▶ **EXERCISE DESCRIPTION**: Take every line from the first down to the line with "return Vector((x - ox, -0.0006, z - oz))" and set it down exactly, without the pictures.

— Start —

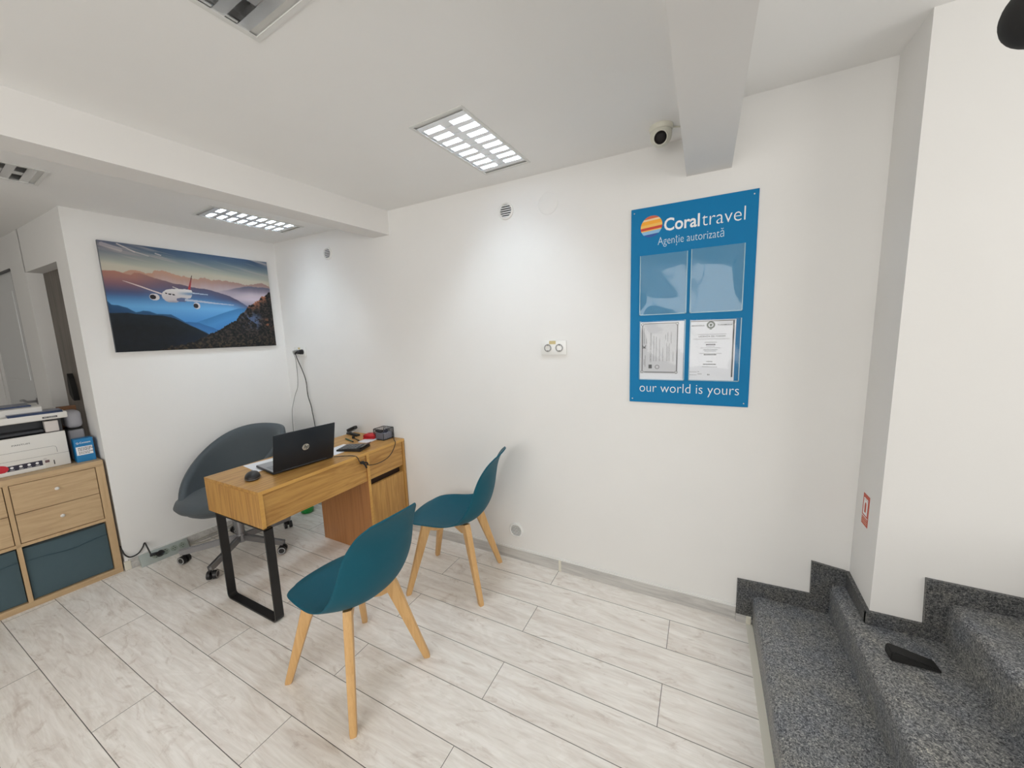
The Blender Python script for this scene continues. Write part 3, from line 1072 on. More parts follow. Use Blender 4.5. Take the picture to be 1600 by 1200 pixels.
def pocket(i, x0, x1, z0, z1):
    bm = bmesh.new()
    n = 14
    g = []
    for r in range(n + 1):
        row = []
        for c in range(n + 1):
            a, b = c / n, r / n
            d = min(a, 1 - a, b, 1 - b)
            off = 0.0035 + 0.006 * min(1, d * 4.5) + 0.0035 * math.sin(3 * a + 5 * b + i * 2.1) * min(1, d * 5)
            row.append(bm.verts.new(bp(x0 + (x1 - x0) * a, z0 + (z1 - z0) * b, off)))
        g.append(row)
    for r in range(n):
        for c in range(n):
            bm.faces.new((g[r][c], g[r][c + 1], g[r + 1][c + 1], g[r + 1][c]))
    o = finish('clear_pocket', bm, M_pocket_empty if i < 2 else M_pocket_full, board, smooth=True)
    bm = bmesh.new()
    for a0, a1, b0, b1 in ((x0, x0 + .004, z0, z1), (x1 - .004, x1, z0, z1), (x0, x1, z0, z0 + .004)):
        box(bm, a0 - BX, a1 - BX, -bt - 0.004, -bt - 0.0003, b0 - BZ, b1 - BZ)
    finish('welt', bm, M_pocket_edge, o)


for i, p in enumerate(POCK):
    pocket(i, *p)

# certificates inside the lower pockets
M_ink_grey = mat('print_grey', S(95, 95, 97), 0.8)
M_ink_dark = mat('print_dark', S(40, 40, 42), 0.8)
M_cert = mat('certificate_paper', (0.66, 0.66, 0.68, 1), 0.8)


def sheet(name, x0, x1, z0, z1, label, off=0.0015):
    r = empty(name, ((x0 + x1) / 2, -bt - off, z0), 0, label, 'certificate')
    bm = bmesh.new()
    box(bm, -(x1 - x0) / 2, (x1 - x0) / 2, -0.0004, 0.0, 0, z1 - z0)
    finish('paper', bm, M_paper, r)
    return r, (x0 + x1) / 2, z0


r, ox, oz = sheet('certificate', -0.300, -0.092, 1.236, 1.530, 'certificate printed sideways on grey paper in the lower left pocket of the blue board')


def sp(x, z):
    return Vector((x - ox, -0.0006, z - oz))


bm = bmesh.new()
box(bm, -0.298 - ox, -0.118 - ox, -0.0006, -0.0002, 1.266 - oz, 1.526 - oz)
finish('printed_sheet', bm, M_cert, r)
bm = bmesh.new()
for x0, x1, z0, z1 in ((-0.290, -0.286, 1.280, 1.512), (-0.124, -0.120, 1.280, 1.512), (-0.278, -0.132, 1.271, 1.275), (-0.280, -0.132, 1.520, 1.522)):
    box(bm, x0 - ox, x1 - ox, -0.0010, -0.0005, z0 - oz, z1 - oz)
for x, z in ((-0.288, 1.274), (-0.124, 1.274), (-0.288, 1.518), (-0.124, 1.518)):
    lathe(bm, [(0.005, 0), (0.007, 0), (0.007, 0.0004), (0.005, 0.0004), (0.005, 0)], 16, Matrix.Translation((x - ox, -0.0006, z - oz)) @ Matrix.Rotation(PI / 2, 4, 'X'))
lathe(bm, [(0.008, 0), (0.0105, 0), (0.0105, 0.0004), (0.008, 0.0004), (0.008, 0)], 24, Matrix.Translation((-0.214 - ox, -0.0006, 1.300 - oz)) @ Matrix.Rotation(PI / 2, 4, 'X'))
box(bm, -0.256 - ox, -0.240 - ox, -0.0010, -0.0005, 1.292 - oz, 1.312 - oz)
finish('border', bm, M_ink_grey, r)
text('lettering', 'CERTIFICAT DE \u00ceNREGISTRARE', M_ink_grey, r, sp(-0.243, 1.325), (0, 0, 1), (-1, 0, 0), 0.150, 0.009)
bm = bmesh.new()
random.seed(4)
for x, z0, z1 in ((-0.232, 1.33, 1.46), (-0.220, 1.33, 1.455), (-0.204, 1.33, 1.445), (-0.188, 1.33, 1.40), (-0.170, 1.33, 1.42), (-0.164, 1.33, 1.405), (-0.158, 1.33, 1.42), (-0.140, 1.33, 1.38), (-0.176, 1.44, 1.465), (-0.166, 1.43, 1.475), (-0.150, 1.42, 1.475), (-0.279, 1.31, 1.34), (-0.273, 1.30, 1.36), (-0.279, 1.42, 1.50), (-0.268, 1.42, 1.445)):
    z = z0
    while z < z1:
        l = random.uniform(0.006, 0.016)
        box(bm, x - 0.0008 - ox, x + 0.0008 - ox, -0.0010, -0.0005, z - oz, min(z + l, z1) - oz)
        z += l + 0.0015
finish('text_lines', bm, M_ink_grey, r)
text('emblem', 'K', M_ink_dark, r, sp(-0.270, 1.396), (0, 0, 1), (-1, 0, 0), 0.017, 0.016, offset=0.02)

r, ox, oz = sheet('certificate', -0.066, 0.128, 1.236, 1.529, 'white tourism licence with round crest in the lower right pocket of the blue board')
bm = bmesh.new()
box(bm, -0.064 - ox, 0.124 - ox, -0.0010, -0.0005, 1.5225 - oz, 1.5255 - oz)
box(bm, 0.116 - ox, 0.122 - ox, -0.0010, -0.0005, 1.255 - oz, 1.522 - oz)
for x0, x1, z in ((-0.032, 0.090, 1.4600), (-0.050, 0.104, 1.4375), (-0.018, 0.068, 1.394), (-0.022, 0.074, 1.368)):
    box(bm, x0 - ox, x1 - ox, -0.0010, -0.0005, z - oz, z + 0.0012 - oz)
finish('border', bm, M_ink_grey, r)
bm = bmesh.new()
Mx = Matrix.Translation((0.024 - ox, -0.0006, 1.505 - oz)) @ Matrix.Rotation(PI / 2, 4, 'X')
lathe(bm, [(0.0105, 0), (0.018, 0), (0.018, 0.0004), (0.0105, 0.0004), (0.0105, 0)], 28, Mx)
prism(bm, [(0.018 - ox, 1.511 - oz), (0.030 - ox, 1.511 - oz), (0.030 - ox, 1.503 - oz), (0.024 - ox, 1.496 - oz), (0.018 - ox, 1.503 - oz)], 1, -0.0010, -0.0006)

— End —

▶ **RESPONSE TO THE TASK**:
The Blender Python script for this scene continues. Write part 3, from line 1072 on. More parts follow. Use Blender 4.5. Take the picture to be 1600 by 1200 pixels.
def pocket(i, x0, x1, z0, z1):
    bm = bmesh.new()
    n = 14
    g = []
    for r in range(n + 1):
        row = []
        for c in range(n + 1):
            a, b = c / n, r / n
            d = min(a, 1 - a, b, 1 - b)
            off = 0.0035 + 0.006 * min(1, d * 4.5) + 0.0035 * math.sin(3 * a + 5 * b + i * 2.1) * min(1, d * 5)
            row.append(bm.verts.new(bp(x0 + (x1 - x0) * a, z0 + (z1 - z0) * b, off)))
        g.append(row)
    for r in range(n):
        for c in range(n):
            bm.faces.new((g[r][c], g[r][c + 1], g[r + 1][c + 1], g[r + 1][c]))
    o = finish('clear_pocket', bm, M_pocket_empty if i < 2 else M_pocket_full, board, smooth=True)
    bm = bmesh.new()
    for a0, a1, b0, b1 in ((x0, x0 + .004, z0, z1), (x1 - .004, x1, z0, z1), (x0, x1, z0, z0 + .004)):
        box(bm, a0 - BX, a1 - BX, -bt - 0.004, -bt - 0.0003, b0 - BZ, b1 - BZ)
    finish('welt', bm, M_pocket_edge, o)


for i, p in enumerate(POCK):
    pocket(i, *p)

# certificates inside the lower pockets
M_ink_grey = mat('print_grey', S(95, 95, 97), 0.8)
M_ink_dark = mat('print_dark', S(40, 40, 42), 0.8)
M_cert = mat('certificate_paper', (0.66, 0.66, 0.68, 1), 0.8)


def sheet(name, x0, x1, z0, z1, label, off=0.0015):
    r = empty(name, ((x0 + x1) / 2, -bt - off, z0), 0, label, 'certificate')
    bm = bmesh.new()
    box(bm, -(x1 - x0) / 2, (x1 - x0) / 2, -0.0004, 0.0, 0, z1 - z0)
    finish('paper', bm, M_paper, r)
    return r, (x0 + x1) / 2, z0


r, ox, oz = sheet('certificate', -0.300, -0.092, 1.236, 1.530, 'certificate printed sideways on grey paper in the lower left pocket of the blue board')


def sp(x, z):
    return Vector((x - ox, -0.0006, z - oz))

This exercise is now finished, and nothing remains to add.